- REQUIRED TASK -
Write out the listing, please, but only from its first line through the line containing "h = MB().use(M['black']);", exactly as given and without pictures.

- DATASET EXCERPT -
+-------+
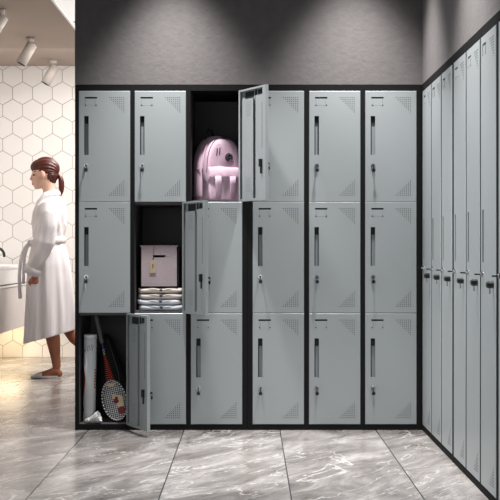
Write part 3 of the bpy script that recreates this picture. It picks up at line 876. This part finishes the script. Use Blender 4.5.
# hair: swept back from the brow into a ponytail, ear left free
h = MB().use(M['hair'])
h.ell(PL(46.4, 168.4), (q_(13.2), .080, q_(11.6)), Euler((0, math.radians(8), 0)))
h.ell(PL(38.0, 166.2), (q_(7.6), .064, q_(6.2)), Euler((0, math.radians(-32), 0)))
h.ell(PL(51.0, 175.4), (q_(7.2), .068, q_(7.6)))
h.ell(PL(52.0, 180.2), (q_(4.2), .050, q_(4.6)))
hair = fuse(h, 'hair', person, .0042, 3)
import mathutils
for v in hair.data.vertices:         # combed strands running back to the tie
    c = v.co - PL(57, 175); a = math.atan2(c.y, c.z); v.co += (v.co - PL(47, 171)).normalized() * .0022 * math.sin(a * 26 + c.length * 14)
h = MB().use(M['hair'])
pts = [PL(55.5, 174.0), PL(58.6, 174.6), PL(61.0, 178.5), PL(61.6, 184.5), PL(61.4, 190), PL(60.9, 194), PL(60.4, 197)]
h.tube(pts, [.013, .013, .021, .024, .021, .013, .003], 16)
h.build('ponytail', person, sub=1)
h = MB().use(M['black']); h.tube([PL(56.8, 174.2), PL(58.2, 174.6)], .0165, 14); h.build('hair_tie', person)

# bathrobe: fused skirt, trunk and sleeves with folds
robe_prof = [(193.5, 50.5, 7.0, .062), (197, 51.2, 9.6, .085), (201, 51.6, 12.4, .135), (206, 51.0, 15.0, .178), (213, 50.0, 16.4, .190), (225, 49.4, 16.6, .185),
             (234, 48.8, 15.4, .172), (241, 48.2, 15.0, .165), (250, 48.4, 18.0, .185), (265, 48.8, 21.0, .205), (285, 49.6, 22.8, .222), (305, 50.4, 24.0, .236), (322, 50.8, 24.8, .248), (336, 50.6, 25.4, .258)]
def robe_rings(inset=0.0, lo=0, hi=None, n=72):
    rings = []
    dense = []
    pf = robe_prof[lo:hi]
    for i in range(len(pf) - 1):
        for k in range(4):
            t_ = k / 4; dense.append([pf[i][j] * (1 - t_) + pf[i + 1][j] * t_ for j in range(4)])
    dense.append(pf[-1])
    for py, cx, rx, ry in dense:
        r = []; g = max(0, (py - 236) / 100)
        for k in range(n):
            t_ = 2 * PI * k / n
            amp = min(1, .25 + g) * (.065 * math.sin(6 * t_ + 1.0 + py * .008) + .045 * math.sin(11 * t_ + 2.2 - py * .012) + .020 * math.sin(19 * t_ + py * .02)) * (1 if py > 236 else 0)
            top = max(0, 1 - abs(py - 226) / 26) * (.045 * math.sin(6 * t_ + py * .20) + .030 * math.sin(10 * t_ - py * .24))
            kk = 1 + amp + top
            x = (rx / S - inset) * math.cos(t_) * kk; y = (ry - inset) * math.sin(t_) * kk
            tilt = g * .27 * (x)                                  # hem dips to the front
            r.append(Vector((x, y, tilt)) + PL(cx, py))
        rings.append(r)
    return rings
r_ = MB().use(M['robe'])
out = robe_rings(); inn = robe_rings(.014)
# shell: outside down to the hem, back up the inside to the waist
shell = out + inn[::-1][:34]
r_.loft(shell, caps=True)
slv = [PL(53.0, 205.5, -.150), PL(53.2, 216, -.185), PL(52.0, 228, -.208), PL(49.6, 242, -.220), PL(45.0, 254, -.210), PL(40.2, 264, -.190), PL(37.2, 270.0, -.176)]
rr = [.066, .078, .073, .070, .064, .058, .056]
def sleeve(mb, pts, rr, n=28, seedk=0.0):
    P2, R2 = [], []
    for i in range(len(pts) - 1):
        for k in range(5):
            t_ = k / 5; P2.append(pts[i].lerp(pts[i + 1], t_)); R2.append(rr[i] * (1 - t_) + rr[i + 1] * t_)
    P2.append(pts[-1]); R2.append(rr[-1])
    R2 = [v * (1 + .014 * math.sin(i * .9 + seedk)) for i, v in enumerate(R2)]
    n0 = len(mb.bm.verts); mb.tube(P2, R2, n); mb.bm.verts.ensure_lookup_table()
    for i in range(len(P2)):            # slanting creases round the sleeve
        for k in range(n):
            v = mb.bm.verts[n0 + i * n + k]; t_ = 2 * PI * k / n; e_ = math.sin(PI * i / len(P2))
            v.co += (v.co - P2[i]) * e_ * (.10 * math.sin(2 * t_ + i * .33 + seedk) + .045 * math.sin(5 * t_ - i * .42) + .03 * math.sin(8 * t_ + i * .3))
sleeve(r_, slv, rr)
slf = [PL(52, 205.5, .150), PL(50.0, 218, .182), PL(48, 230, .19), PL(46.0, 243, .192), PL(44, 254, .186), PL(42.4, 262, .178), PL(41.4, 267, .174)]
sleeve(r_, slf, rr, seedk=2)
robe = fuse(r_, 'bathrobe', person, .0050, 2)
# cuffs
for pts, nm in (((PL(39.2, 266.6, -.180), PL(35.6, 273.6, -.174)), 'cuff'), ((PL(42.0, 264, .176), PL(40.8, 269, .172)), 'cuff')):
    c = MB().use(M['robe']); a_, b2 = pts
    c.tube([a_, a_.lerp(b2, .1), a_.lerp(b2, .9), b2, a_.lerp(b2, .8)], [.060, .067, .067, .060, .046], 28, caps=False); c.build('cuff', robe)
# shawl collar
c = MB().use(M['robe'])
c.tube([PL(33.6, 224, -.030), PL(37.0, 213, -.060), PL(42.0, 203, -.080), PL(48.0, 196.0, -.080), PL(55.0, 193.6, -.055), PL(58.2, 193.6, 0), PL(55.0, 193.6, .055), PL(48.0, 196.0, .080), PL(42.0, 203, .080), PL(37.0, 213, .060), PL(34.0, 224, .030)],
       [.014, .022, .027, .029, .028, .028, .028, .029, .027, .022, .014], 14); c.build('collar', robe)
# belt round the waist, knot and hanging ends
c = MB().use(M['robe']); ring = []
for k in range(40):
    t_ = 2 * PI * k / 40; ring.append(Vector((15.6 / S * math.cos(t_), .174 * math.sin(t_), 0)) + PL(48.2, 241.5 - 1.5 * math.cos(t_)))
c.tube(ring, .017, 10, 1.5, closed=True)
c.ell(PL(31.5, 243, -.04), (.028, .030, .026))
def strap(pts, w_):
    rings = []
    for i, p in enumerate(pts):
        d = pts[min(i + 1, len(pts) - 1)] - pts[max(i - 1, 0)]; d.normalize(); sd = Vector((0, 1, 0)).cross(d)
        rings.append([p + sd * w_ * sx + Vector((0, 1, 0)) * .006 * sy for sx, sy in ((-1, -.6), (-.6, -1), (.6, -1), (1, -.6), (1, .6), (.6, 1), (-.6, 1), (-1, .6))])
    c.loft(rings)
strap([PL(31.0, 243, -.06), PL(28.2, 246, -.08), PL(25.6, 252, -.10), PL(23.4, 262, -.11), PL(22.6, 275, -.12), PL(22.8, 288, -.12), PL(23.6, 298, -.12)], .013)
strap([PL(31.0, 243, -.06), PL(28.0, 248, -.04), PL(25.2, 256, -.03), PL(24.6, 268, -.03), PL(24.2, 284, -.03)], .011)
c.build('belt', robe)
# slippers: sole, and a band over the toes
for (toe, heel, dy) in ((PL(33.2, 375.4, -.08), PL(60.5, 375.0, -.075), 0), (PL(76.5, 376.3, .08), PL(91.5, 360.5, .08), 1)):
    c = MB().use(M['slipper']); rings = []
    ax = heel - toe
    up = Vector((0, 0, 1)); up = (up - ax.normalized() * up.dot(ax.normalized())).normalized()
    for k in range(13):
        t_ = k / 12; wv = .043 * math.sin(PI * min(1, .08 + t_ * .92)) ** .38 * (1 - .12 * t_) if 0 < k < 12 else .012
        p = toe + ax * t_
        rings.append([p + Vector((0, 1, 0)) * wv * a_ + up * h_ for a_, h_ in ((-1, -.007), (1, -.007), (1, .005), (-1, .005))])
    c.loft(rings, smooth=False); sl = c.build('slipper_sole', person)
    c = MB().use(M['slipper']); rings = []
    for k in range(7):
        t_ = .02 + k / 6 * .40; p = toe + ax * t_; hh_ = .013 + .026 * math.sin(min(1, t_ * 2.0) * PI / 2); wv = .045 * math.sin(PI * min(1, .12 + t_ * .9)) ** .4
        rings.append([p + Vector((0, 1, 0)) * wv * math.cos(PI * j / 12) + up * (hh_ * math.sin(PI * j / 12) ** .7 - .004) for j in range(13)])
    c.loft(rings, closed=False, caps=False); o = c.build('slipper_band', person)
    sd = o.modifiers.new('t', 'SOLIDIFY'); sd.thickness = .004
+-------+
- TASK OUTPUT -
Write part 3 of the bpy script that recreates this picture. It picks up at line 876. This part finishes the script. Use Blender 4.5.
# hair: swept back from the brow into a ponytail, ear left free
h = MB().use(M['hair'])
h.ell(PL(46.4, 168.4), (q_(13.2), .080, q_(11.6)), Euler((0, math.radians(8), 0)))
h.ell(PL(38.0, 166.2), (q_(7.6), .064, q_(6.2)), Euler((0, math.radians(-32), 0)))
h.ell(PL(51.0, 175.4), (q_(7.2), .068, q_(7.6)))
h.ell(PL(52.0, 180.2), (q_(4.2), .050, q_(4.6)))
hair = fuse(h, 'hair', person, .0042, 3)
import mathutils
for v in hair.data.vertices:         # combed strands running back to the tie
    c = v.co - PL(57, 175); a = math.atan2(c.y, c.z); v.co += (v.co - PL(47, 171)).normalized() * .0022 * math.sin(a * 26 + c.length * 14)
h = MB().use(M['hair'])
pts = [PL(55.5, 174.0), PL(58.6, 174.6), PL(61.0, 178.5), PL(61.6, 184.5), PL(61.4, 190), PL(60.9, 194), PL(60.4, 197)]
h.tube(pts, [.013, .013, .021, .024, .021, .013, .003], 16)
h.build('ponytail', person, sub=1)
h = MB().use(M['black']); h.tube([PL(56.8, 174.2), PL(58.2, 174.6)], .0165, 14); h.build('hair_tie', person)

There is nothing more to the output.